The Trump administration itself acknowledged South Florida’s large Cuban community in remarks Wednesday, citing their experiences as evidence of the Cuban government’s violence.
“The community here, you, understand the history of the Cuban regime better than anyone in America,” Blanche told the audience at Freedom Tower. “Many families here know the cost of oppression.”
Consideration of military action
The Trump administration has been threatening military action against Cuba for months, but experts warn such an attack is likely to be unpopular.
“Polling shows that a majority of Americans, and even most Republicans, do not want an unnecessary war of choice in Cuba,” said Lee Schlenker, a research fellow at the Quincy Institute for Responsible State Strategy, a foreign policy think tank.
He questioned President Trump’s claim that Cuba poses a “national security threat” to the United States, saying Cuba is instead “a small, broken, decrepit island.”
Rather, Schlenker warned that launching such an operation could provoke a backlash from President Trump’s “America First” base and undermine his efforts to limit immigration to the United States.

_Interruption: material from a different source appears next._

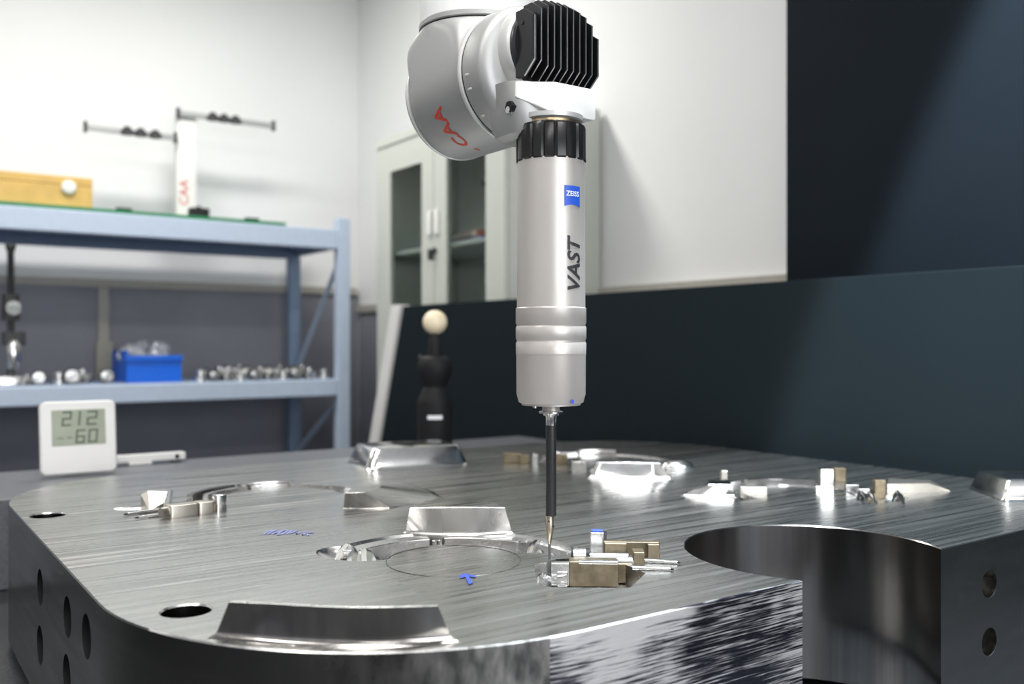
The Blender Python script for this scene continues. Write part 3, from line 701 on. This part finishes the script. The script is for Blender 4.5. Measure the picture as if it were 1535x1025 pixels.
def digit(ch, x, z, w_, h_, bm):
    t = h_*.13; S = {'a': (0, h_-t, w_, h_), 'd': (0, 0, w_, t), 'g': (0, h_/2-t/2, w_, h_/2+t/2), 'f': (0, h_/2, t, h_), 'b': (w_-t, h_/2, w_, h_), 'e': (0, 0, t, h_/2), 'c': (w_-t, 0, w_, h_/2)}
    for s_ in SEG[ch]:
        a_, b2, c_, d_ = S[s_]
        bm.faces.new([bm.verts.new(tl(x+u+.1*v, z+v, -.0010)) for u, v in ((a_, b2), (c_, b2), (c_, d_), (a_, d_))])
for nm, dl in (('digits', [('2', -.033, .098, .018, .030), ('1', -.008, .098, .010, .030), ('2', .014, .098, .020, .030)]), ('digits', [('6', -.008, .062, .018, .028), ('0', .016, .062, .018, .028), ('-', -.042, .066, .012, .016), ('-', -.024, .066, .012, .016)])):
    bm = B()
    for d_ in dl: digit(*d_, bm)
    obj(nm, bm, 'lcd_ink', th, smooth=False)
tplate(.016, .010, .066, .042, .012, -.0004, .003, 'white_plastic', 'button_cover', .0005)
obj('stand_leg', cbox(TX, TY+.055, ZG, ZG+.06, .04, .005), 'white_plastic', th)

# white clip bar on the guideway
cb = thing('clip_bar', 'white flat bar with a dark screw lying behind the thermometer', 'bar', (.57, 2.15, ZG))
v = onz(232, 694, ZG)
obj('bar', rbox(B(), v.x-.02, v.y, ZG+.006, ZG+.022, .17, .03, .004, 0, .002), 'white_plastic', cb)
obj('lug', rbox(B(), v.x-.035, v.y-.012, ZG, ZG+.008, .05, .02, .004, 0, .002), 'white_plastic', cb)
obj('lug', rbox(B(), v.x+.045, v.y, ZG, ZG+.008, .02, .02, .004, 0, .002), 'guide', cb)
obj('screw', lathe(B(), [(.005, -.001), (.005, .002)], (v.x+.045, v.y-.0155, ZG+.014), 12, 'y'), 'black', cb)

# ------------------------------------------------------------------ reference sphere on black stand
SXY = ray(652, 512.5)*2.376; SX, SY = SXY.x, SXY.y
def zs(py): return CAMZ+(CY-py)*2.376/FPX
st = thing('reference_sphere', 'cream ceramic ball on a black turned stand in front of dark panel', 'calibration sphere', (SX, SY, ZG))
obj('stand_body', lathe(B(), [(.0435, ZG), (.0445, ZG+.004), (.0445, zs(603)), (.043, zs(598)), (.033, zs(586)), (.029, zs(579))], (SX, SY, 0), 40), 'black', st)
obj('joint_knob', lathe(B(), [(.029, zs(580)), (.034, zs(572)), (.0425, zs(561)), (.0445, zs(552)), (.0435, zs(543)), (.038, zs(537)), (.026, zs(533))], (SX, SY, 0), 32), 'black', st)
obj('lever', tube(B(), [(SX-.02, SY+.01, zs(548)), (SX-.036, SY+.02, zs(532))], .006, 10), 'blackish', st)
obj('stem', lathe(B(), [(.017, zs(540)), (.017, zs(515)), (.013, zs(503)), (.008, zs(499)), (.007, zs(493))], (SX, SY, 0), 24), 'black', st)
R3 = .0312
obj('ceramic_ball', lathe(B(), [(R3*math.sin(PI*j/20), zs(483)-R3*math.cos(PI*j/20)) for j in range(1, 20)], (SX, SY, 0), 32), 'ceramic', st)
f = lambda x, y: Vector((SX+.0449*math.cos(math.atan2(-SY, -SX)+x/.0449), SY+.0449*math.sin(math.atan2(-SY, -SX)+x/.0449), zs(623)+y))
bm = B(); q = [bm.verts.new((x, y, 0)) for y in (-.006, .004) for x in (-.019, -.009, 0, .009, .019)]
for i in range(4): bm.faces.new((q[i], q[i+1], q[i+6], q[i+5]))
obj('label_strip', warp(bm, f), 'print_white', st, recalc=False, smooth=False)

# ------------------------------------------------------------------ blue rack
FX, FY0, FY1 = 1.71, 3.72, 4.27
rk = thing('storage_rack', 'pale blue steel storage rack with two shelves against the wall', 'rack', (.7, 4.0, 0))
for x in (-.3, FX):
    for y, mm in ((FY0, 'rack'), (FY1, 'rack_shaded')): obj('post', cbox(x, y, 0, 1.779, .055, .05), mm, rk, bevel=.004)
for z0, z1 in ((1.645, 1.728), (1.019, 1.089), (.25, .32)):
    for y, mm in ((FY0+.002, 'rack'), (FY1, 'rack_shaded')): obj('beam', box(B(), -.272, FX-.028, y-.022, y+.022, z0, z1), mm, rk, bevel=.005)
    for x in (-.3, FX): obj('side_beam', box(B(), x-.018, x+.018, FY0+.026, FY1-.026, z0+.01, z1-.01), 'rack_shaded', rk, bevel=.003)
    obj('shelf_board', box(B(), -.27, FX-.03, FY0+.026, FY1-.024, z1-.03, z1+.001), 'rack_shaded', rk)
for x in (-.3, FX):
    for za, zb in ((1.10, 1.60), (1.0, .72), (.72, .36)):
        up = za < zb
        obj('brace', tube(B(), [(x, FY0+.03, zb if up else za), (x, FY1-.03, za if up else zb)], .013, 6), 'rack', rk)
ZS1, ZS2 = 1.7292, 1.0902
tag(obj('green_mat', rbox(B(), .59, 3.96, ZS1, ZS1+.014, 1.73, .50, .005, 0, .002), 'green'), 'thin green mat covering the upper shelf of the rack', 'mat')
for px in (185, 380):
    v = ony(px, 325, 3.705)
ZM = ZS1+.014
wb = thing('wooden_box', 'yellow wooden box with round white knob on the green mat', 'box', (.45, 3.93, ZM))
obj('case', box(B(), .12, .726, 3.80, 4.06, ZM, ZM+.088), 'wood', wb, bevel=.004)
obj('lid', box(B(), .12, .726, 3.80, 4.06, ZM+.0885, ZM+.122), 'wood', wb, bevel=.004)
v = ony(103, 281, 3.80); obj('knob', lathe(B(), [(.026, .0), (.026, -.006), (.022, -.012), (.010, -.014)], (v.x, 3.80, v.z), 24, 'y'), 'white_plastic', wb)
# gauge stand with two crossbars
GY = 4.17
def gxz(px, py): v = ony(px, py, GY-.04); return v.x, v.z
gsx = gxz(282, 250)[0]
gs = thing('gauge_stand', 'white upright gauge stand with two crossbars on the green mat', 'gauge', (gsx, GY, ZM))
obj('foot', rbox(B(), gsx-.01, GY-.02, ZM, ZM+.02, .16, .10, .01), 'white_plastic', gs)
obj('column', rbox(B(), gsx, GY, ZM+.02, gxz(282, 172)[1], .085, .05, .008), 'white_plastic', gs)
fr = lambda x, y: Vector((gsx-.012-y, GY-.026, gxz(278, 288)[1]+x))
obj('red_print', warp(text_bm('CAA', .055), fr), 'print_red', gs, smooth=False, recalc=False)
for nm, pa_, pb_, cl in (('crossbar', (128, 188), (263, 208), (190, 210, 232)), ('crossbar', (267, 170), (410, 188), (318, 335, 352))):
    (xa, za), (xb, zb) = gxz(*pa_), gxz(*pb_); z = (za+zb)/2
    cbx = obj(nm, box(B(), xa, xb, GY-.045, GY-.028, z-.012, z+.012), 'silver_paint', gs, bevel=.003)
    for x in (xa, xb): obj('end_cap', box(B(), x-.006, x+.006, GY-.05, GY-.026, z-.022, z+.022), 'blackish', cbx)
    for px in cl:
        x = gxz(px, 190)[0]; obj('clamp', lathe(B(), [(.026, -.014), (.026, .000), (.014, .016), (.010, .020)], (x, GY-.05, z), 16), 'blackish', cbx)
v = ony(299, 328, 3.85)
ob = thing('magnetic_base', 'small black block at the foot of the gauge stand', 'block', (v.x, 3.85, ZM))
obj('block_body', rbox(B(), v.x, 3.86, ZM, ZM+.05, .075, .05, .004), 'black', ob); obj('block_switch', lathe(B(), [(.010, .05), (.010, .058)], (v.x, 3.86, ZM), 16), 'blackish', ob)
for px, nm in ((186, 'near the wooden box'), (378, 'toward the rack end')):
    v = ony(px, 328, 3.74)
    b_ = rbox(B(), v.x, 3.745, ZM, ZM+.012, .055, .03, .003)
    tag(obj('mat_clip', b_, 'black'), 'flat black clip on the green mat edge ' + nm, 'clip')
# blue bin with bags
v0, v1 = ony(190, 565, 3.79), ony(272, 565, 3.79)
bn = thing('parts_bin', 'bright blue plastic parts bin on the middle shelf', 'bin', ((v0.x+v1.x)/2, 3.9, ZS2))
bx0, bx1, by0, by1, bh_ = v0.x, v1.x, 3.79, 4.05, .105
bm = B(); t_ = .006
box(bm, bx0, bx1, by0, by1, ZS2, ZS2+t_); box(bm, bx0, bx1, by0, by0+t_, ZS2+t_, ZS2+bh_); box(bm, bx0, bx1, by1-t_, by1, ZS2+t_, ZS2+bh_)
box(bm, bx0, bx0+t_, by0+t_, by1-t_, ZS2+t_, ZS2+bh_+.02); box(bm, bx1-t_, bx1, by0+t_, by1-t_, ZS2+t_, ZS2+bh_)
obj('bin_body', bm, 'blue_bin', bn, smooth=False)
obj('bin_lip', box(B(), bx0-.004, bx1+.004, by0-.008, by0, ZS2+bh_-.02, ZS2+bh_), 'blue_bin', bn, bevel=.002)
mid = (bx0+bx1)/2
for k, (dx, dy, rr, h_) in enumerate(((-.055, .0, .055, .05), (.05, .0, .05, .06), (0, .082, .035, .065))):
    bm = blob((mid+dx, 3.92+dy, ZS2+.10), rr, rr*.8, h_, .3*k, 14, 9)
    for vv in bm.verts: vv.co += Vector((random.uniform(-1, 1), random.uniform(-1, 1), random.uniform(-1, 1)))*.006
    tag(obj('plastic_bag', bm, 'bag', smooth=False), ['crumpled clear bag at the conduit side of the blue bin', 'crumpled clear bag at the post side of the blue bin', 'crumpled clear bag at the back of the blue bin'][k], 'bag', 'bags in the blue bin')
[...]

“Even without military action, the continued oil blockade and increasingly severe secondary sanctions against the island risk creating a massive humanitarian crisis and mass migration crisis that will put President Trump in an unnecessary predicament just months before the midterm elections,” Schlenker said.
As President Trump’s rhetoric toward Cuba becomes increasingly hostile, some members of Congress are taking action to prevent the use of military force.
In March, Democratic Sens. Ruben Gallego, Tim Kaine, and Adam Schiff introduced a war powers resolution in the Senate aimed at forcing the Trump administration to seek Congressional approval before taking offensive actions.
They renewed their efforts Wednesday after Castro’s indictment was announced.
“As if the disaster of the Iran war and the resulting soaring oil prices weren’t enough, President Trump is now threatening to intervene in Cuba as well,” Gallego said in a statement in March. “He ran on the platform of America First, and now it’s clear that he’s become a puppet of the hawks within the party.”